## Aim:
Set down the material exactly as given, please, from its first line through the line that includes "return empty(name, SN(s0, n, 0), ROW_ANG)".

********************

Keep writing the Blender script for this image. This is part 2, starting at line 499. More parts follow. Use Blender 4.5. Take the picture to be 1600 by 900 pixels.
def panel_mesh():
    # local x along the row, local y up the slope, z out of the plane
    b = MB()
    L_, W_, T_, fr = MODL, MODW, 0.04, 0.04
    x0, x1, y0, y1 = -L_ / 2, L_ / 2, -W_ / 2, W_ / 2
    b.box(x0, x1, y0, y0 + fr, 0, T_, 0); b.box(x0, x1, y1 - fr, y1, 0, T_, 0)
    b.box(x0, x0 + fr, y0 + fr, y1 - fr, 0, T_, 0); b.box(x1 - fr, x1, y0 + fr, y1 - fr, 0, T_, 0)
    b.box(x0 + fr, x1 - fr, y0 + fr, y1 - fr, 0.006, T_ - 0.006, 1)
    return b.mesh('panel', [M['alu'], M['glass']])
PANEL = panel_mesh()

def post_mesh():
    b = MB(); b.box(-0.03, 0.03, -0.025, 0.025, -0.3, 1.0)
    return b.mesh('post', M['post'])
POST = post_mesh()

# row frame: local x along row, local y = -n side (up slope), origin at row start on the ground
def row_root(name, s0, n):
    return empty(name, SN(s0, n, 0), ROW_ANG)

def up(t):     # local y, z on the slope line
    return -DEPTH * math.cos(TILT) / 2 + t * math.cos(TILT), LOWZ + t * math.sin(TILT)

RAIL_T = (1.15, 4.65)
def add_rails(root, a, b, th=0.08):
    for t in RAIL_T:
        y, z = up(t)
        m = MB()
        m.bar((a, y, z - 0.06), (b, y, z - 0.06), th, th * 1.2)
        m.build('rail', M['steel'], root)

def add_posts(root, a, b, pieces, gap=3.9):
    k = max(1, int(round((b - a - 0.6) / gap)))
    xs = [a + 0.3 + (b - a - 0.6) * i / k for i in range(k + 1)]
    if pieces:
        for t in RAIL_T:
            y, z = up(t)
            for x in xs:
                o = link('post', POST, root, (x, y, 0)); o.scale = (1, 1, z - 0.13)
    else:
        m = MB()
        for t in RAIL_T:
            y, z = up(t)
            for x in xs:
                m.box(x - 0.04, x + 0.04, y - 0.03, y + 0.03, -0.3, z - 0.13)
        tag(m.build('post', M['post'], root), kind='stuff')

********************

## Task result:
Keep writing the Blender script for this image. This is part 2, starting at line 499. More parts follow. Use Blender 4.5. Take the picture to be 1600 by 900 pixels.
def panel_mesh():
    # local x along the row, local y up the slope, z out of the plane
    b = MB()
    L_, W_, T_, fr = MODL, MODW, 0.04, 0.04
    x0, x1, y0, y1 = -L_ / 2, L_ / 2, -W_ / 2, W_ / 2
    b.box(x0, x1, y0, y0 + fr, 0, T_, 0); b.box(x0, x1, y1 - fr, y1, 0, T_, 0)
    b.box(x0, x0 + fr, y0 + fr, y1 - fr, 0, T_, 0); b.box(x1 - fr, x1, y0 + fr, y1 - fr, 0, T_, 0)
    b.box(x0 + fr, x1 - fr, y0 + fr, y1 - fr, 0.006, T_ - 0.006, 1)
    return b.mesh('panel', [M['alu'], M['glass']])
PANEL = panel_mesh()

def post_mesh():
    b = MB(); b.box(-0.03, 0.03, -0.025, 0.025, -0.3, 1.0)
    return b.mesh('post', M['post'])
POST = post_mesh()

# row frame: local x along row, local y = -n side (up slope), origin at row start on the ground
def row_root(name, s0, n):
    return empty(name, SN(s0, n, 0), ROW_ANG)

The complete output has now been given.